The conversation of the kids in the seat behind me drifted up to my ears. High school students heading to a recruiting station to get tested for the military. I was tickled by the bravado of one of the boys. He was going to be a "SEAL" and he was telling his classmates how hard the training was going to be and how easy it was going to be for him to get through it. The dreams of I miss them. My dreams had turned into the nightmare I was living today.

The bus arrived in Bakersfield 25 hours after I walked up the steps in Seattle. I walked into the terminal and headed to the phone booth to check for a phone book to find a city map. No luck. Like phone booths all over the country, someone had managed to rip out the phone book pages that I needed.
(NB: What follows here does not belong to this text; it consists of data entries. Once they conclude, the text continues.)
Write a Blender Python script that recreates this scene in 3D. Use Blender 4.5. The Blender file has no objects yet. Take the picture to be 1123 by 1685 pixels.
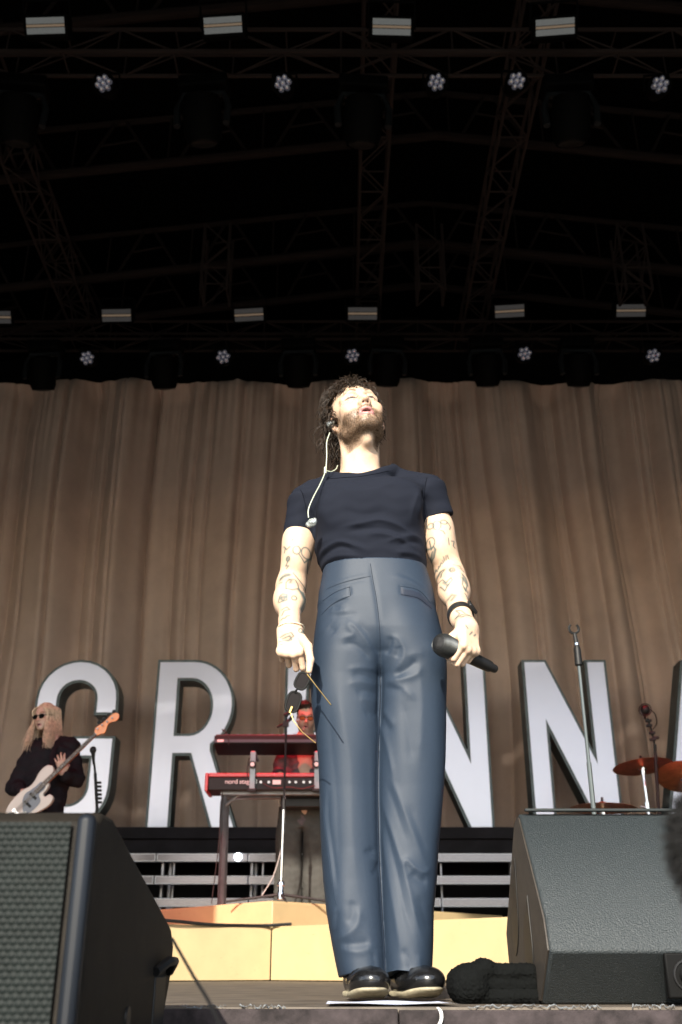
import bpy, bmesh, math, random
import numpy as np
from mathutils import Vector, Matrix

# ------------------------------------------------------------------ camera, sky, sun, exposure
scene = bpy.context.scene
COL = scene.collection
rad = math.radians
FPX, TH, CZ = 1636.0, rad(24.74), 0.0707         # focal length in photo pixels, tilt, eye height above stage

cam_d = bpy.data.cameras.new('camera')
cam = bpy.data.objects.new('camera', cam_d)
COL.objects.link(cam)
cam.location = (0, 0, CZ)
cam.rotation_euler = (rad(90) + TH, 0, 0)
cam_d.sensor_fit = 'VERTICAL'
cam_d.sensor_height = 36
cam_d.sensor_width = 24
cam_d.lens = FPX / 1685 * 36
cam_d.clip_start = 0.05
cam_d.clip_end = 3000
cam_d.dof.use_dof = True
cam_d.dof.focus_distance = 2.95
cam_d.dof.aperture_fstop = 4.8
scene.camera = cam

SUN_EL, SUN_AZ = rad(28), rad(14)                # sun stands behind the camera, a little to the left
world = bpy.data.worlds.new('World')
scene.world = world
world.use_nodes = True
wn, wl = world.node_tree.nodes, world.node_tree.links
bg = wn['Background']
sky = wn.new('ShaderNodeTexSky')
sky.sky_type = 'NISHITA'
sky.sun_disc = False
sky.sun_elevation = SUN_EL
sky.sun_rotation = math.pi + SUN_AZ
tc = wn.new('ShaderNodeTexCoord')
cl = wn.new('ShaderNodeTexNoise'); cl.inputs['Scale'].default_value = 4.5; cl.inputs['Detail'].default_value = 6
cr = wn.new('ShaderNodeValToRGB'); cr.color_ramp.elements[0].position = .46; cr.color_ramp.elements[1].position = .62
mx = wn.new('ShaderNodeMix'); mx.data_type = 'RGBA'
mp = wn.new('ShaderNodeMapping'); mp.inputs['Scale'].default_value = (1, 1, 2.4)
wl.new(tc.outputs['Generated'], mp.inputs['Vector']); wl.new(mp.outputs['Vector'], cl.inputs['Vector'])
wl.new(cl.outputs['Fac'], cr.inputs['Fac']); wl.new(cr.outputs['Color'], mx.inputs['Factor'])
wl.new(sky.outputs['Color'], mx.inputs['A']); mx.inputs['B'].default_value = (9.5, 9.8, 10.5, 1)
wl.new(mx.outputs['Result'], bg.inputs['Color'])
bg.inputs['Strength'].default_value = 0.15

sun_d = bpy.data.lights.new('sun', 'SUN')
sun_d.energy = 5.0
sun_d.angle = rad(0.55)
sun_d.color = (1.0, 0.93, 0.80)
sun = bpy.data.objects.new('sun', sun_d)
COL.objects.link(sun)
sdir = Vector((math.sin(SUN_AZ) * math.cos(SUN_EL), math.cos(SUN_AZ) * math.cos(SUN_EL), -math.sin(SUN_EL)))
sun.rotation_euler = sdir.to_track_quat('-Z', 'Y').to_euler()
sun.location = (-6, -20, 14)

vs = scene.view_settings
vs.view_transform = 'Standard'
vs.look = 'None'
vs.exposure = 1.05
vs.gamma = 1
vs.use_curve_mapping = False
scene.cycles.use_denoising = True
scene.cycles.max_bounces = 6
scene.cycles.sample_clamp_indirect = 6

# ------------------------------------------------------------------ helpers
random.seed(7)
RNG = np.random.default_rng(11)

def P(px, py, D):
    """photo pixel at forward distance D -> point in the place"""
    u = (px - 561.5) / FPX; v = (842.5 - py) / FPX
    t = D / (math.cos(TH) - v * math.sin(TH))
    return Vector((u * t, D, CZ + t * (math.sin(TH) + v * math.cos(TH))))

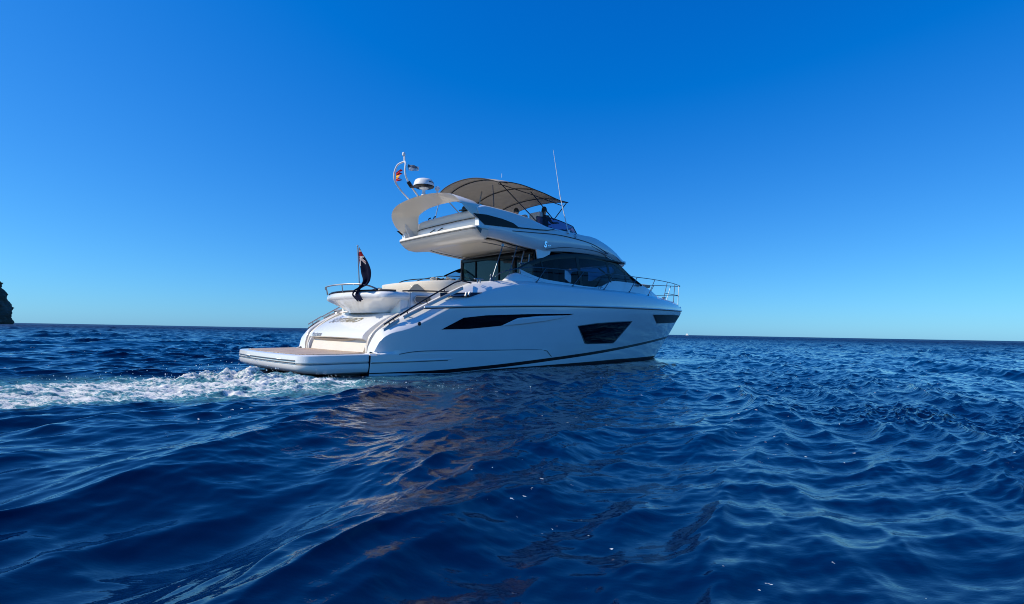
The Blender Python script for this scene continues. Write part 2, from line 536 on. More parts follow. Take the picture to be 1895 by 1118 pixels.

I looked around the terminal and found a city transit map so I could find out where my motel was. When I had called for reservation, the clerk had said that it was right across the street from the bus station. I looked, and she was wrong. It wasn't there. Fortunately, I had the street address, and I soon found myself walking down the dark, deserted streets of Bakersfield, going in the direction that I hoped would lead me to my motel. The street numbers passed by and it appeared I was going in the right direction. After 20 minutes, I spotted the sign. With a relief, I walked into the office and checked in...then up the stair to my room. The last room I would sleep in for 1086 nights that I would be able to enter and exit at my will.

1 comment:

Deb said...

My dreams had turned into the nightmare I was living today. So powerful.

1086 days/nights - the title of your book?

This makes me want to cry for you, but also for every lost man like you. For every lost one of us.